■ **Exercise goal**
Give the listing below again in full, exactly as written.

■ **Available data**

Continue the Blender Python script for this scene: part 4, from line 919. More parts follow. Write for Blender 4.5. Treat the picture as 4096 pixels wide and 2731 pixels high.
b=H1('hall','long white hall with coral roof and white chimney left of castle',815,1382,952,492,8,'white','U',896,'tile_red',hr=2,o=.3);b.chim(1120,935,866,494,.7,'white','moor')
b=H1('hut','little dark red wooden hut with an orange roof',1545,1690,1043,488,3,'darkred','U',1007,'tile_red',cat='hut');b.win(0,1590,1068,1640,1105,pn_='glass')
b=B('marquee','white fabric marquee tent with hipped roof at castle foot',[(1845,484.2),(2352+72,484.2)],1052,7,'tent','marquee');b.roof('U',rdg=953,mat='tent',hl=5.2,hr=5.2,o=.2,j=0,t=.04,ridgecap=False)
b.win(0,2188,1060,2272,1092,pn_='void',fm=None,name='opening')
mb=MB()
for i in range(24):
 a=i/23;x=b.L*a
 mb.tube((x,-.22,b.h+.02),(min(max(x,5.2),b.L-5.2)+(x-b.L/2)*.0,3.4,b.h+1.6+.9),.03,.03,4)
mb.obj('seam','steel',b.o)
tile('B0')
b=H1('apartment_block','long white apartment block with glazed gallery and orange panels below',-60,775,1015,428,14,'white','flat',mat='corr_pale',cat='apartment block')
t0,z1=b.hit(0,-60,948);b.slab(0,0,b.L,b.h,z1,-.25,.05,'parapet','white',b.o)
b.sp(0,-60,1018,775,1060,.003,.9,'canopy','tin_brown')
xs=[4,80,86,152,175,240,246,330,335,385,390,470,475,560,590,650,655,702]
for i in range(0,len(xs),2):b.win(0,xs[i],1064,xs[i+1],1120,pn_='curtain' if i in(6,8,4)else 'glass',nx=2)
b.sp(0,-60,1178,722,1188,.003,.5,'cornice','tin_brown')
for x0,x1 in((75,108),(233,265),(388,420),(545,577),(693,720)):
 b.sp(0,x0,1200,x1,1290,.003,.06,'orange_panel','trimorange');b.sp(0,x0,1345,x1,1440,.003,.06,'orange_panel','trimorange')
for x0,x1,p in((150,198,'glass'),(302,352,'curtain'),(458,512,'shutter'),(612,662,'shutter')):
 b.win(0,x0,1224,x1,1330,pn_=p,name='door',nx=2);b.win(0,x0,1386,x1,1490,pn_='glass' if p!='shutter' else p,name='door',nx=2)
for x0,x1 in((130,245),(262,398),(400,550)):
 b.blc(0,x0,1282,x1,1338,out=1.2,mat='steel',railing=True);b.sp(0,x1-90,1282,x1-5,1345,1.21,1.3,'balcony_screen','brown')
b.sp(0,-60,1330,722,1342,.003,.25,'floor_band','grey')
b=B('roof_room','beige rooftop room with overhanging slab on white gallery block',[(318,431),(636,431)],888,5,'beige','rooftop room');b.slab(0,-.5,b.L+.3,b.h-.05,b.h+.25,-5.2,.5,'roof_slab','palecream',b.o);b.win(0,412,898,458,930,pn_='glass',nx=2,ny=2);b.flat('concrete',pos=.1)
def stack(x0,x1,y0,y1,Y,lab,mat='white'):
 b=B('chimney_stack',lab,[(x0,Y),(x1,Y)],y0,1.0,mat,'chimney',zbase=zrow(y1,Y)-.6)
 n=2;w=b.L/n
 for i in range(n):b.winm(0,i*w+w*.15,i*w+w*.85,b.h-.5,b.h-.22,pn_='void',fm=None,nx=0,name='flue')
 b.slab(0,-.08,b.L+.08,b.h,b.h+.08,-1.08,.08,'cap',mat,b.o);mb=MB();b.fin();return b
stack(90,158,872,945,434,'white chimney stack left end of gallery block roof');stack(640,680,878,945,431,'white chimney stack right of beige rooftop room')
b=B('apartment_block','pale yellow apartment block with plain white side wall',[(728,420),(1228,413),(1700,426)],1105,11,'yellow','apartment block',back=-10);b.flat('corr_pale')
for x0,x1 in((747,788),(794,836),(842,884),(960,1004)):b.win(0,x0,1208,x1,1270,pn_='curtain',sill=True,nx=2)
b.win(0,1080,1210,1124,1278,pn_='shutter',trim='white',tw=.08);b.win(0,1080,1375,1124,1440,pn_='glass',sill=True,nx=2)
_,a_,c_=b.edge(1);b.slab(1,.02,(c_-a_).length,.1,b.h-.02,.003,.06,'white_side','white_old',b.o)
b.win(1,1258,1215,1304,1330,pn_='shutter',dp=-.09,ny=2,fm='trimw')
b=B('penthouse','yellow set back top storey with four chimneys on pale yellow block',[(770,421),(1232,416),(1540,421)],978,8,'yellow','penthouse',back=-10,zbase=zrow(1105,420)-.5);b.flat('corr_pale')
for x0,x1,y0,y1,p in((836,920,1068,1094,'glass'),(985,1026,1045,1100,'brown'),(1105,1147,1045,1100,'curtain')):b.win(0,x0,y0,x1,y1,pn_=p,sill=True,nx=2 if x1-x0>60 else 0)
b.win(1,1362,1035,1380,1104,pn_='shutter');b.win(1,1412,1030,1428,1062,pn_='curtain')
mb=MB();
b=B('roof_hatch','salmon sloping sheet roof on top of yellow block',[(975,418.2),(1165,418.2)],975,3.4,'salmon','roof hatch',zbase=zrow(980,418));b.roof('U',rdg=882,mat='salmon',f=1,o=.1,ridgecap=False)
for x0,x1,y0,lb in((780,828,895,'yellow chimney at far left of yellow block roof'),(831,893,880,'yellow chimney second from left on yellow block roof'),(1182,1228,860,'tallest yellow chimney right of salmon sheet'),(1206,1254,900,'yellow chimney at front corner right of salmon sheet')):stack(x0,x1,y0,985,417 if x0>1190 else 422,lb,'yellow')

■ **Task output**
Continue the Blender Python script for this scene: part 4, from line 919. More parts follow. Write for Blender 4.5. Treat the picture as 4096 pixels wide and 2731 pixels high.
b=H1('hall','long white hall with coral roof and white chimney left of castle',815,1382,952,492,8,'white','U',896,'tile_red',hr=2,o=.3);b.chim(1120,935,866,494,.7,'white','moor')
b=H1('hut','little dark red wooden hut with an orange roof',1545,1690,1043,488,3,'darkred','U',1007,'tile_red',cat='hut');b.win(0,1590,1068,1640,1105,pn_='glass')
b=B('marquee','white fabric marquee tent with hipped roof at castle foot',[(1845,484.2),(2352+72,484.2)],1052,7,'tent','marquee');b.roof('U',rdg=953,mat='tent',hl=5.2,hr=5.2,o=.2,j=0,t=.04,ridgecap=False)
b.win(0,2188,1060,2272,1092,pn_='void',fm=None,name='opening')
mb=MB()
for i in range(24):
 a=i/23;x=b.L*a
 mb.tube((x,-.22,b.h+.02),(min(max(x,5.2),b.L-5.2)+(x-b.L/2)*.0,3.4,b.h+1.6+.9),.03,.03,4)
mb.obj('seam','steel',b.o)
tile('B0')
b=H1('apartment_block','long white apartment block with glazed gallery and orange panels below',-60,775,1015,428,14,'white','flat',mat='corr_pale',cat='apartment block')
t0,z1=b.hit(0,-60,948);b.slab(0,0,b.L,b.h,z1,-.25,.05,'parapet','white',b.o)
b.sp(0,-60,1018,775,1060,.003,.9,'canopy','tin_brown')
xs=[4,80,86,152,175,240,246,330,335,385,390,470,475,560,590,650,655,702]
for i in range(0,len(xs),2):b.win(0,xs[i],1064,xs[i+1],1120,pn_='curtain' if i in(6,8,4)else 'glass',nx=2)
b.sp(0,-60,1178,722,1188,.003,.5,'cornice','tin_brown')
for x0,x1 in((75,108),(233,265),(388,420),(545,577),(693,720)):
 b.sp(0,x0,1200,x1,1290,.003,.06,'orange_panel','trimorange');b.sp(0,x0,1345,x1,1440,.003,.06,'orange_panel','trimorange')
for x0,x1,p in((150,198,'glass'),(302,352,'curtain'),(458,512,'shutter'),(612,662,'shutter')):
 b.win(0,x0,1224,x1,1330,pn_=p,name='door',nx=2);b.win(0,x0,1386,x1,1490,pn_='glass' if p!='shutter' else p,name='door',nx=2)
for x0,x1 in((130,245),(262,398),(400,550)):
 b.blc(0,x0,1282,x1,1338,out=1.2,mat='steel',railing=True);b.sp(0,x1-90,1282,x1-5,1345,1.21,1.3,'balcony_screen','brown')
b.sp(0,-60,1330,722,1342,.003,.25,'floor_band','grey')
b=B('roof_room','beige rooftop room with overhanging slab on white gallery block',[(318,431),(636,431)],888,5,'beige','rooftop room');b.slab(0,-.5,b.L+.3,b.h-.05,b.h+.25,-5.2,.5,'roof_slab','palecream',b.o);b.win(0,412,898,458,930,pn_='glass',nx=2,ny=2);b.flat('concrete',pos=.1)
def stack(x0,x1,y0,y1,Y,lab,mat='white'):
 b=B('chimney_stack',lab,[(x0,Y),(x1,Y)],y0,1.0,mat,'chimney',zbase=zrow(y1,Y)-.6)
 n=2;w=b.L/n
 for i in range(n):b.winm(0,i*w+w*.15,i*w+w*.85,b.h-.5,b.h-.22,pn_='void',fm=None,nx=0,name='flue')
 b.slab(0,-.08,b.L+.08,b.h,b.h+.08,-1.08,.08,'cap',mat,b.o);mb=MB();b.fin();return b
stack(90,158,872,945,434,'white chimney stack left end of gallery block roof');stack(640,680,878,945,431,'white chimney stack right of beige rooftop room')
b=B('apartment_block','pale yellow apartment block with plain white side wall',[(728,420),(1228,413),(1700,426)],1105,11,'yellow','apartment block',back=-10);b.flat('corr_pale')
for x0,x1 in((747,788),(794,836),(842,884),(960,1004)):b.win(0,x0,1208,x1,1270,pn_='curtain',sill=True,nx=2)
b.win(0,1080,1210,1124,1278,pn_='shutter',trim='white',tw=.08);b.win(0,1080,1375,1124,1440,pn_='glass',sill=True,nx=2)
_,a_,c_=b.edge(1);b.slab(1,.02,(c_-a_).length,.1,b.h-.02,.003,.06,'white_side','white_old',b.o)
b.win(1,1258,1215,1304,1330,pn_='shutter',dp=-.09,ny=2,fm='trimw')
b=B('penthouse','yellow set back top storey with four chimneys on pale yellow block',[(770,421),(1232,416),(1540,421)],978,8,'yellow','penthouse',back=-10,zbase=zrow(1105,420)-.5);b.flat('corr_pale')
for x0,x1,y0,y1,p in((836,920,1068,1094,'glass'),(985,1026,1045,1100,'brown'),(1105,1147,1045,1100,'curtain')):b.win(0,x0,y0,x1,y1,pn_=p,sill=True,nx=2 if x1-x0>60 else 0)
b.win(1,1362,1035,1380,1104,pn_='shutter');b.win(1,1412,1030,1428,1062,pn_='curtain')
mb=MB();
b=B('roof_hatch','salmon sloping sheet roof on top of yellow block',[(975,418.2),(1165,418.2)],975,3.4,'salmon','roof hatch',zbase=zrow(980,418));b.roof('U',rdg=882,mat='salmon',f=1,o=.1,ridgecap=False)
for x0,x1,y0,lb in((780,828,895,'yellow chimney at far left of yellow block roof'),(831,893,880,'yellow chimney second from left on yellow block roof'),(1182,1228,860,'tallest yellow chimney right of salmon sheet'),(1206,1254,900,'yellow chimney at front corner right of salmon sheet')):stack(x0,x1,y0,985,417 if x0>1190 else 422,lb,'yellow')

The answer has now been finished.